If you had to select a date for the beginning of modern liberalism in a recognizable form, you might well go for 1937. The two measures that were the centerpiece of the New Deal — Social Security and the National Labor Relations Act — had been enacted in 1935. The following year, Franklin Roosevelt had been re-elected by the largest margin a presidential candidate has ever received. And in early 1937, in a wave of sit-down strikes that swept the nation, a mass-based union movement emerged as the linchpin of the liberal forces in America — a role that it has played, most of the time, until this very day.
I mention this because the first year that the modern liberal movement began to fret about the red states was 1938 — just one year after its birth. Only, they weren’t Republican states then. They were the states of the Democratic, Dixiecratic South, and in 1938, they brought the New Deal to a shrieking halt.
Roosevelt’s plan to increase the size of the Supreme Court so that its reactionary justices wouldn’t have the votes to overturn the key New Deal legislation had created a backlash on Capitol Hill. Conservative Southern Democrats, who disproportionately chaired key committees in both the Senate and the House, made common cause with congressional Republicans not only to block FDR’s "court-packing" plan but to bottle up all further progressive legislation. Roosevelt, the new union movement and the liberal coalition generally responded with a three-pronged assault to change the politics of the South. First, they prodded Congress to enact the first federal minimum wage, in part to end the South’s status as the mecca for cheap labor. Second, the unions embarked on a massive drive to organize Southern workers, particularly in the textile industry. And third, Roosevelt backed primary-election challenges to some of the most powerful, and reactionary, Southern Democratic senators, such as South Carolina’s "Cotton" Ed Smith.
All did not go well. A federal minimum wage was indeed enacted (the Fair Labor Standards Act of 1938), but at a very low level and with crippling exemptions. The campaign to organize textile workers was a massive flop. And Roosevelt, for all his clout and charm and guile, was unable to persuade working-class Southern voters to dump their reactionary senators. The South would not be transformed until the Voting Rights Act of 1965, which enfranchised African-Americans, but which also began the conversion of Southern whites from conservative Democrats to conservative Republicans.
Fast-forward two-thirds of a century, and lo and behold, the Democrats are confronting a similar problem, and beginning to come up with similar approaches to change. Metropolitan America is solidly in their camp, but Metropolitan America isn’t quite big enough to ensure Democratic successes at the ballot box. They don’t need to be dominant in the South to carry the White House, but they can’t afford to be non-competitive there, since that frees the Republicans to focus all their resources in such swing regions as the industrial Midwest. And at the congressional level, the transformation of the South from solidly Democratic to a swing region to solidly Republican has been a disaster. Today, 18 of the 22 senators from the 11 states of the old Confederacy are Republican. That not only means that the South is represented in the Senate by some far-right lulus, but that the Republicans have a structural advantage in keeping control of the legislative branch.

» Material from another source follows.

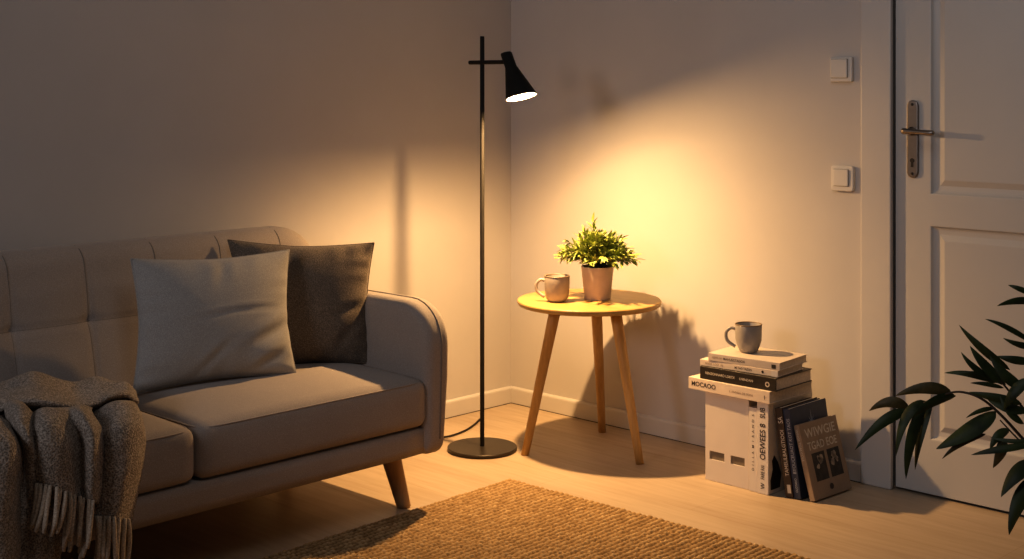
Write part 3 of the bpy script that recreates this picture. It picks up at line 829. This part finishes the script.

So the Democrats need to put more of a Southern face on the party — particularly in light of the fact that the only Democrats elected president in the four decades since John Kennedy was president have all been Southerners. But is there some way Democrats can change the South so that turning South isn’t just a euphemism for betraying the Democrats’ core principles? Were the liberals of 1938 engaging in sheer fantasy when they sought to change Southern politics? Would the liberals of 2005 be chasing rainbows if they undertook a similar quest?
Over the next several years, we may begin to find out. Seeking to rebuild both their own strength and the Democrats’, some of America’s largest and most dynamic unions are looking South — and to battleground states — for their next organizing targets. If they can succeed — and they’ve never yet succeeded in the South in a big or enduring way — they could indeed help change the region’s politics.
The numbers are unassailable: The exit polling from every presidential election going back to 1968 shows that union members tend to vote Democratic by roughly 20 percent more than non-members, and that the disparity is even greater in the South. Problem is, unions are all but nonexistent in Southern states, all of which are "right-to-work" states for private-sector workers, and none of which have laws permitting public employees to bargain collectively with state agencies.
America’s union members tend to be concentrated in the Northeast, the industrial Midwest and the Pacific Coast. The largest union, and the most successful at organizing, the Service Employees International Union (SEIU), has more than 500,000 members in California, and, as one SEIU leader told me last spring, "It won’t increase our power all that much if we add another 100,000 there. But if we added 30,000 in Colorado, it could change the politics of the state."